Umweltschutz und Ökologie - nur ein Lippenbekenntnis?
Sicher nicht. Alle Beteiligten am deutschen Solarmarkt sind gefordert. Nicht nur das Verkaufen zählt, sondern in erster Linie die Information von Fachhandwerk und Endgebrauchern. Transparenz der Anbieter, Technik, Preis und Förderprogramme tun ihr übriges.
Umfragen haben interessante Ergebnisse zutage gebracht. Die Motivation, eine Solaranlage einzusetzen, ist im wesentlichen der ökologische Aspekt (Bild 3); finanzielle Anreize spielen auch eine, aber untergeordnete Rolle. Solaranlagen werden im überwiegenden vom Eigenheimbesitzer, dem Endgebraucher finanziert (Bild 4). Über 92% der Anlagenbesitzer würden sich wieder für eine Solaranlage entscheiden. Wichtig für die Entscheidung des Endgebrauchers ist das Wissen um die regional möglichen Fördermöglichkeiten und eine fundierte Beratung seitens des Fachhandwerks oder von unabhängigen Energieberatern.

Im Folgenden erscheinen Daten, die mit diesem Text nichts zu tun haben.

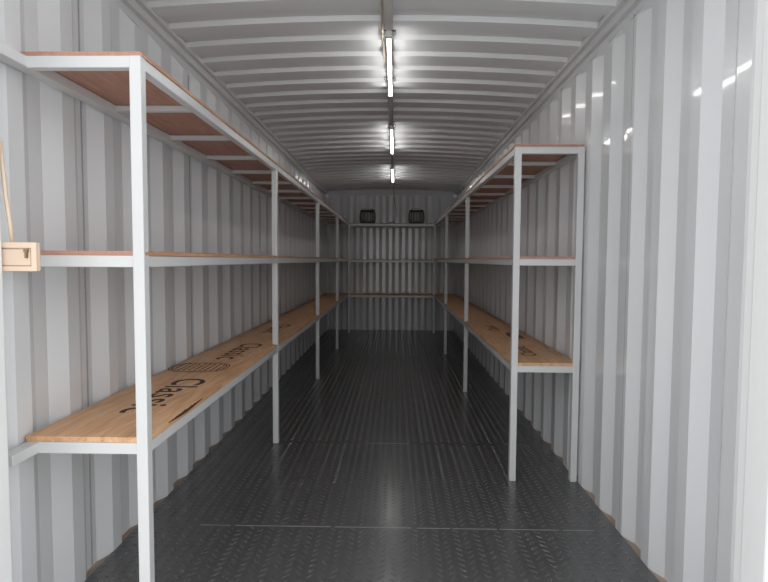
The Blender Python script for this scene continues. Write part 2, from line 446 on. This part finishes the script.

Bild 4: Wer nutzt Solaranlagen (am Beispiel Süddeutschlands)? (Quelle: dkz, GASAG) |
Was ist zu tun, damit die Solartechnik den endgültigen Durchbruch meistert?
Forderungen und Anregungen an Hersteller, Fachhandwerk, Fördermittelbereitsteller und Endgebraucher.
Hersteller
- konsequente Weiterentwicklung der Solartechnik, insbesondere der Systemlösungen für die unterschiedlichsten Anwendungsbereiche in der Haustechnik,
- Kostenreduzierung und damit Preisreduzierung durch optimierte Produktionsprozesse,
- Anschluß- und Montagearbeiten durch "Steck-System"-Techniken qualitativ verbessern für schnellere und sichere Montage durch das Fachhandwerk,
- qualitative und quantitative Ausweitung der Ausbildung eigener Mitarbeiter und Training des Fachhandwerks,
- Information und Aufklärung der Endgebraucher über den sinnvollen Einsatz der Solartechnik.
Fachhandwerk
- offenes und kreatives Auseinandersetzen mit einer für viele Fachhandwerker noch relativ neuen Technologie,
- objektive und hochqualifizierte Kundenberatung,
- Einbau von Markenprodukten als Systemlösungen mit aufeinander abgestimmten Komponenten aus einer Hand, d.h. Sicherheit bei Produktqualität, Montage, Gewährleistung und Anlagenfunktion.
Endgebraucher
- Beratungsangebote durch Energieberater und Fachhandwerker nutzen,
- die Solaranlage speziell auf den Bedarfsfall mit EDV-Programmen vom Fachhandwerker auslegen lassen,
- Produkte und Systeme detailliert vergleichen. Oftmals ist nicht die billigste Anlage zum Schluß die preiswerteste, denn Montagekosten variieren z.T. erheblich. Abgestimmte Systemtechnik garantiert schnelle und sichere Montage und Funktion der Anlage,
- solare Warmwasserbereitung ist (fast) immer sinnvoll. Die solare Raumheizung sollte nur in Gebäuden mit optimaler Wärmedämmung eingesetzt werden,
- bei dem Vergleich der verschiedenen Solarkollektortypen muß man die wichtigen Größen wie Bruttowärmeertrag differenziert betrachten. So liegen z.B. die Meßwerte (für den gleichen Kollektor) der ISO-Prüfung bis zu mehr als 5% über denen der DIN aufgrund der unterschiedlichen Meßbedingungen,
- der "Blaue Engel" bietet Sicherheit. Neben hohen Wirkungsgraden wird auch auf die Verwendung FCKW-freier Materialien und die Wiederverwertbarkeit großen Wert gelegt. (Aktueller Stand: 13 Anbieter führen den "Blauen Engel").
Die Situation der Solarthermie weist Parallelen zu der Situation der Brennwerttechnik vor einigen Jahren auf. Auch die Brennwerttechnik hat einige Klippen überwinden müssen. Heute ist diese Technologie ein anerkannt hochwertiger Standard im Markt. Der Erfolg rechtfertigt die investierte Innovationskraft. Die Marktprognosen für die Solarthermie sind ähnlich ausgezeichnet. Wichtig ist es, jetzt die Weichen für diesen Zukunftsmarkt richtig zu stellen!